| Customer Reviews: Average Rating:  Rating : - It was okay. Watch the hype This review speaks to both Rome and Barbarian Invasion. There are some differences, but the gameplay is essentially the same.
I'm a long time fan of strategy war games going all the way back to the first Strategic Conquest game by Delta Tao. I love every flavor of Civilization, from Sid Meier's to Stardock, and games like Stronghold. So, I was looking forward to playing Rome because I thought it had elements of all of those classics. And it does. You have to build and maintain cities, raise armies and duke it out on the battlefield.
But it just didn't grab me. Not in the way those other games did. For one thing, I never could figure out what made one city a happy cash cow and another city a money pit full of pissed off plebes. It seemed to have more to do with population than with infrastructure or tax rates (certain buildings give moral bonuses; higher tax rates make people unhappy). It just seemed kind of random. The only way to conquer a city and not have a riot on your hands for ten terms seemed to be to enslave the population or exterminate them. Me, I don't even like to step on a Sim Ant when I can avoid it.
I played Rome: Total War through one time as the Romans and Barbarian Invasion through three times; once as the Saxons, once as the Romans and once as the Horde...actually I never finished the Horde game.
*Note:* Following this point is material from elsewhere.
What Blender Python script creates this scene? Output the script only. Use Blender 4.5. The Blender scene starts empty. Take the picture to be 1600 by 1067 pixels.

I was just over it by that point.
So, as with most games, it's going depend on what the player enjoys and the sort of game they like to play as to whether or not Rome is for you. By this point, the game is old enough where you can find it fairly cheap on E-bay or Amazon, so it's worth checking out. I think part of my problem was reading all these rave reviews, I had big expectations that weren't quite satisfied. Hope you get more out of it.